Sylvia Robles was an unsuccessful council candidate in the 2010 Grand Terrace municipal election in which Stanckiewitz was elevated from an incumbent council position to mayor. Both Stanckiewitz and Robles ran on platforms that had as their central themes reform of the city’s redevelopment agency. In a statement to the Sentinel this week, Robles indicated her belief that reliable sales tax income figures could not be had to make any useful comparisons to see if the incentives provided to Stater Bros. were proving cost-effective for the city’s taxpayers.
“I am not aware of any compliance audit,” she said. “If there is one, it would not include sales taxes captured by Stater Bros as a result of its new grocery store. Sales tax revenues are confidential and the Board of Equalization does not release them. There are job subsidies. That is an ancillary feature and not $1.2 million, which is an aggregate number. I recall about $70,000 estimated per month.”
Robles continued, “The only thing I can comment on — without production of any compliance audit document — is that redevelopment agencies are not required to provide any quantitative data that they actually produce higher sales taxes or jobs.

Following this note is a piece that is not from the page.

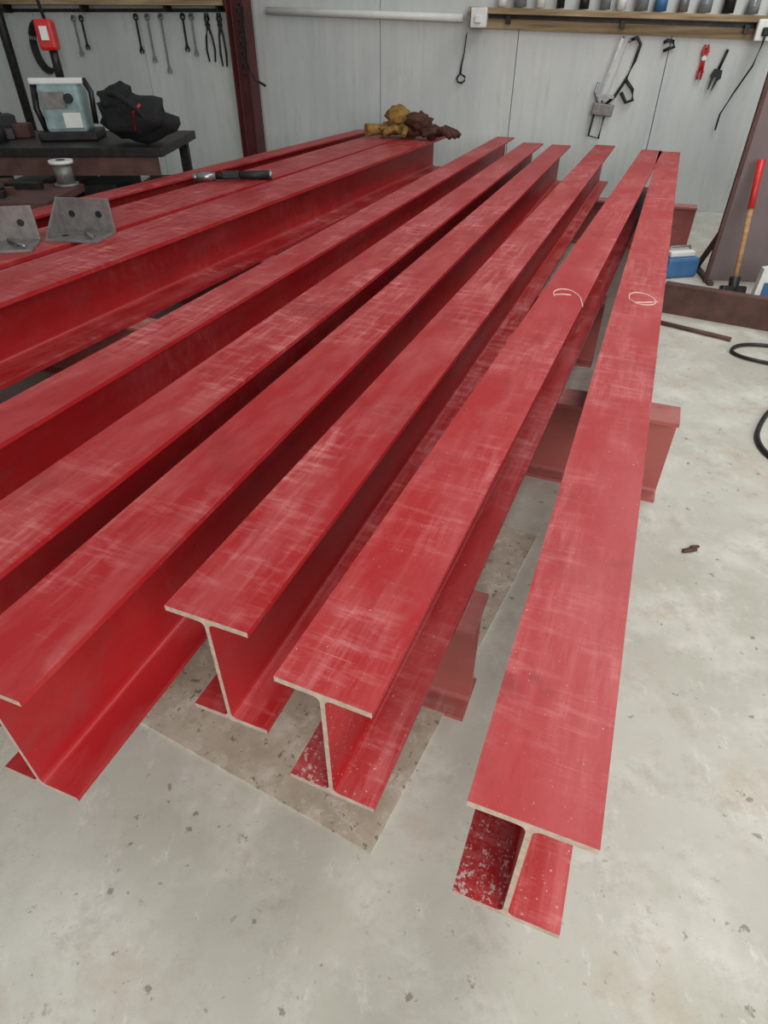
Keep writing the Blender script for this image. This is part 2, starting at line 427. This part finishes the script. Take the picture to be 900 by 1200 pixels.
m.box((0,0,.03),(.42,.35,.06),M_DARKST,bev=.012);m.box((0,0,.20),(.30,.26,.30),M_TEAL,bev=.03)
m.box((-.02,-.02,.37),(.38,.06,.04),M_WHITE,bev=.01);m.box((.06,-.135,.13),(.13,.02,.10),M_WHITE,bev=.008)
m.box((-.04,-.14,.26),(.16,.02,.10),M_GALV);m.cyl((.07,-.13,.27),(.07,-.18,.27),.03,M_BLACK)
m.tube([(-.19,.0,.38),(-.21,-.02,.2),(-.17,-.05,.06)],.024,M_DARKST);m.tube([(.17,.0,.38),(.21,-.02,.3),(.2,-.05,.1)],.02,M_DARKST)
m.cyl((.0,.05,.36),(.0,.05,.62),.03,M_DARKST)
m.box((.0,0,.64),(.12,.12,.18),M_REDP,bev=.02);m.box((0,-.065,.65),(.05,.02,.08),M_WHITE)
m.tube([(0,.05,.70),(-.03,.05,.95),(-.1,.1,1.15),(-.2,.3,1.3)],.012,M_BLACK)
m.done("pillar_drill",(-2.42,5.6,.8),.15)
m=MB()
m.blob((0,0,.2),(.36,.22,.18),M_BLACKF,3,.3,1.8);m.blob((-.16,.0,.34),(.17,.16,.12),M_BLACKF,7,.3,2)
m.tube([(-.2,-.1,.38),(-.05,-.2,.40),(.15,-.22,.3),(.26,-.15,.15)],.025,M_BLACKF);m.tube([(.1,-.2,.12),(.12,-.22,.26),(.2,-.2,.32)],.012,M_REDP)
m.done("tool_bag",(-1.80,5.32,.814),-.3,sc=.76)
m=MB()
for i in range(22):
    a=Vector((random.uniform(-1.0,.38),random.uniform(-.3,.3),0));h=random.uniform(.05,.26)
    mt=random.choice([M_DARKST,M_RUST,M_BLACK,M_BLACK,M_DARKST,M_GALV])
    if i%3==0: m.cyl((a.x,a.y,0),(a.x,a.y,h),random.uniform(.03,.08),mt)
    else: m.box((a.x,a.y,h/2),(random.uniform(.08,.24),random.uniform(.06,.2),h),mt,RZ(random.uniform(0,3)),.006)
m.tube([(-.9,-.2,.02),(-.6,-.35,.1),(-.3,-.3,.05),(0,-.38,.12)],.015,M_BLACK)
m.done("bench_scrap",(-3.22,5.6,.8))
m=MB()
m.cyl((0,0,0),(0,0,.02),.08,M_GALV,seg=24);m.cyl((0,0,.02),(0,0,.14),.06,M_GALV,seg=24);m.cyl((0,0,.14),(0,0,.16),.08,M_WHITE,seg=24);m.cyl((0,0,.16),(0,0,.163),.03,M_BLACK)
m.done("wire_spool",(-2.23,4.84,.60))
# ---------------------------------------------------------------- things on the beams
def cleat(name,loc,rz,w=.27,h=.16):
    m=MB()
    m.box((0,0,.006),(w,.2,.012),M_GALV,bev=.002)
    m.box((0,.095,h/2),(w,.012,h),M_GALV,bev=.002)
    m.prism([(0,0),(.18,0),(0,h*.95)],.01,M_GALV,Matrix.Translation((-w/2+.01,.09,.012))@Matrix.Rotation(-math.pi/2,4,'Z')@Matrix.Rotation(math.pi/2,4,'X'))
    for sx in (-.07,.07):
        m.cyl((sx,.088,h*.55),(sx,.086,h*.55),.016,M_BLACK,seg=16);m.cyl((sx,-.02,.0122),(sx,-.02,.0135),.016,M_BLACK,seg=16)
    m.tube([(.0,.06,.02),(.07,-.05,.03),(.11,-.08,.02)],.008,M_CHROME)
    return m.done(name,loc,rz)
cleat("angle_cleat",(-1.50,3.25,.65),-.12)
cleat("angle_cleat",(-1.78,3.06,.65),.2)
m=MB()
m.cyl((-.24,0,.03),(-.12,0,.03),.03,M_CHROME,.026);m.cyl((-.27,0,.03),(-.24,0,.03),.02,M_CHROME)
m.cyl((-.12,0,.03),(.02,0,.03),.02,M_DARKST);m.box((-.02,.0,.035),(.12,.05,.05),M_BLACK,bev=.012)
m.cyl((.04,0,.032),(.24,0,.028),.024,M_BLACK,.03);m.cyl((.24,0,.028),(.26,0,.028),.03,M_CHROME)
m.tube([(-.2,.03,.04),(-.1,.07,.03),(.05,.06,.02),(.12,.03,.03)],.01,M_DARKST)
m.done("cordless_torch",(-1.03,4.74,.65),.20)
def glove(m,x,y,rz,mat,s):
    R=RZ(rz)
    m.blob(Vector((x,y,.06)),(.12,.10,.055),mat,s,.35,2.2,3,R)
    for k in range(4):
        a=rz+(-.5+k*.3);l=.16+.02*(k%3)
        p0=Vector((x,y,.05));d=Vector((math.cos(a),math.sin(a),0))
        m.tube([p0+d*.08,p0+d*.14+Vector((0,0,.03)),p0+d*(.14+l*.5)+Vector((0,0,.0)),p0+d*(.12+l*.8)+Vector((0,0,-.025))],[.035,.032,.03,.022],mat,8)
    a=rz+1.5;d=Vector((math.cos(a),math.sin(a),0));p0=Vector((x,y,.06))
    m.tube([p0+d*.05,p0+d*.12+Vector((0,0,.02)),p0+d*.18+Vector((0,0,-.03))],[.035,.03,.022],mat,8)
    a=rz+math.pi;d=Vector((math.cos(a),math.sin(a),0))
    m.tube([p0+d*.05,p0+d*.16,p0+d*.24],[.04,.05,.055],mat,10)
m=MB()
glove(m,.05,.08,.4,M_LEATH,1);glove(m,.24,.0,2.9,M_LEATH,5)
m.blob((.14,.05,.17),(.12,.09,.08),M_LEATH,9,.4,2.4)
m.done("leather_gloves",(.0,6.90,.66))
m=MB();glove(m,.0,.0,-.3,M_LEATHD,3);m.blob((-.12,.02,.14),(.12,.09,.07),M_LEATHD,11,.4,2.4);m.done("leather_gloves",(.44,6.78,.66))
def chalk(pts,name="chalk_mark"):
    m=MB();m.tube([(x,y,.6510) for x,y in pts],.0024,M_CHALK,6);m.done(name)
def smooth(P,n=8):
    P=[Vector(p) for p in P];out=[]
    for i in range(len(P)-1):
        p0=P[max(i-1,0)];p1=P[i];p2=P[i+1];p3=P[min(i+2,len(P)-1)]
        for k in range(n):
            t=k/n
            out.append(.5*((2*p1)+(-p0+p2)*t+(2*p0-5*p1+4*p2-p3)*t*t+(-p0+3*p1-3*p2+p3)*t**3))
    out.append(P[-1]);return out
def sm2(P): return [(v.x,v.y) for v in smooth([(x,y,0) for x,y in P],6)]
# arch-shaped mark, and a flattened D mark
chalk(sm2([(.656,2.385),(.660,2.42),(.676,2.45),(.705,2.465),(.735,2.445),(.750,2.38),(.742,2.31),(.735,2.27)])) 
chalk([(.660,2.40),(.69,2.405),(.722,2.395)])
chalk(sm2([(.932,2.345),(.950,2.40),(.985,2.425),(1.016,2.40),(1.026,2.345),(1.01,2.295),(.975,2.285),(.945,2.305),(.936,2.34)]))
chalk([(.940,2.315),(.98,2.312),(1.030,2.318)])
# ---------------------------------------------------------------- floor things
m=MB()
c0=Vector((-.03,.62,0));a=Vector((.472,.881,0))
ang=math.atan2(a.y,a.x)
m.box((.62,.7,.004),(1.24,1.4,.008),M_BOARD);m.done("floor_plate",tuple(c0),ang)
m=MB()
C=[(0,0),(.075,0),(.075,.012),(.01,.012),(.01,.168),(.075,.168),(.075,.18),(0,.18)]
M=Matrix(((0,0,1,0),(1,0,0,0),(0,1,0,0),(0,0,0,1)))
m.prism(C,1.7,M_RUST,M)
m.done("steel_channel",(1.80,4.02,0),-.55)
m=MB();m.cyl((1.66,3.86,.015),(2.06,3.52,.015),.012,M_RUST);m.done("steel_rod")
m=MB()
m.box((.55,0,.66),(1.1,.012,1.28),M_PANEL);
m.box((.0,0,.66),(.025,.03,1.3),M_RUST);m.box((1.1,0,.66),(.025,.03,1.3),M_RUST);m.box((.55,0,1.3),(1.12,.03,.03),M_RUST)
for X in (.02,1.08):
    m.box((X,.15,.012),(.04,.45,.024),M_RUST);m.box((X,.17,.2),(.03,.03,.48),M_RUST,RX(.75))
m.done("steel_screen",(2.36,4.62,0),-.15)
m=MB()
m.cyl((0,0,.02),(.0,.0,.14),.035,M_DARKST,seg=8)
m.box((0,0,.05),(.17,.06,.065),M_DARKST,bev=.012)
m.tube([(0,0,.05),(.0,.0,.3),(.0,.0,.56)],[.015,.017,.018],M_HANDLE)
m.tube([(0,0,.56),(0,0,.67),(0,0,.84)],[.022,.02,.026],M_REDP)
m.done("sledgehammer",(2.40,4.28,0),rot=(-.28,.03,.0))
m=MB()
m.prism([(-.11,0),(.11,0),(.12,.2),(.04,.26),(-.1,.23)],.06,M_WHITE,Matrix.Rotation(math.pi/2,4,'X'));m.box((0,-.065,.1),(.14,.006,.09),M_BLUE)
m.done("rag_bag",(2.60,4.2,0),-.2)
m=MB()
m.box((0,0,.07),(.26,.2,.14),M_BLUE,bev=.02);m.box((0,0,.16),(.2,.12,.04),M_WHITE,bev=.01);m.tube([(-.1,0,.15),(-.08,0,.20),(.08,0,.20),(.1,0,.15)],.01,M_GALV)
m.done("tool_tub",(2.20,4.82,0),.2)
m=MB()
m.tube(smooth([(3.0,3.2,.012),(2.6,3.28,.012),(2.25,3.43,.012),(2.08,3.44,.012),(1.99,3.34,.012),(2.08,3.22,.012),(2.35,3.10,.012),(2.9,2.95,.012),(3.3,2.8,.012)]),.010,M_DARKST)
m.done("power_cable")
m=MB()
m.tube(smooth([(2.9,2.9,.012),(2.3,2.85,.012),(1.95,2.72,.012),(1.74,2.5,.012),(1.66,2.32,.012),(1.70,2.16,.012),(1.9,2.02,.012),(2.7,2.1,.012)]),.011,M_DARKST)
m.done("power_cable")
m=MB();m.blob((0,0,.006),(.03,.012,.006),M_RUST,9,.4,3,2);m.blob((.03,.012,.005),(.02,.008,.005),M_RUST,4,.4,3,2);m.done("slag_chip",(1.08,1.64,0),.2)
# ---------------------------------------------------------------- light
w=bpy.data.worlds.new("World");scene.world=w;w.use_nodes=True
bg=w.node_tree.nodes["Background"];bg.inputs[0].default_value=(.98,.985,1,1);bg.inputs[1].default_value=.34
def area(name,loc,rot,sx,sy,e,col=(1,1,1)):
    l=bpy.data.lights.new(name,'AREA');l.shape='RECTANGLE';l.size=sx;l.size_y=sy;l.energy=e;l.color=col
    o=bpy.data.objects.new(name,l);scene.collection.objects.link(o);o.location=loc;o.rotation_euler=rot
area("door_daylight",(1.4,-3.0,2.6),(math.radians(62),0,.12),5,3.2,285,(1,.985,.945))
area("rooflight",(2.4,3.4,4.4),(0,0,-.4),1.2,5,135,(1,.99,.97))
# ---------------------------------------------------------------- camera
ca=bpy.data.cameras.new("camera");ca.sensor_width=36;ca.lens=36*722.5/1200;ca.clip_start=.02
c=bpy.data.objects.new("camera",ca);scene.collection.objects.link(c)
c.location=(0,0,1.45);c.rotation_euler=(math.radians(90-37.836),0,0)
scene.camera=c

The rationale for funding entities with RDA subsidies is to increase sales tax revenues to help support a city’s general fund. Since sales tax revenues are secret or suppressed by the Board of Equalization, I do not see how one can audit new revenue generation compliance.”
Grand Terrace community development director Joyce Powers, who oversaw the city’s redevelopment agency and the Stater Bros. agreement, this week told the Sentinel, “There are reports that we have given them $1.2 million, but that is inaccurate. They can request it if they meet certain performance standards under the agreement but to date, no such requests have been made and no funds have been paid to Stater Bros.”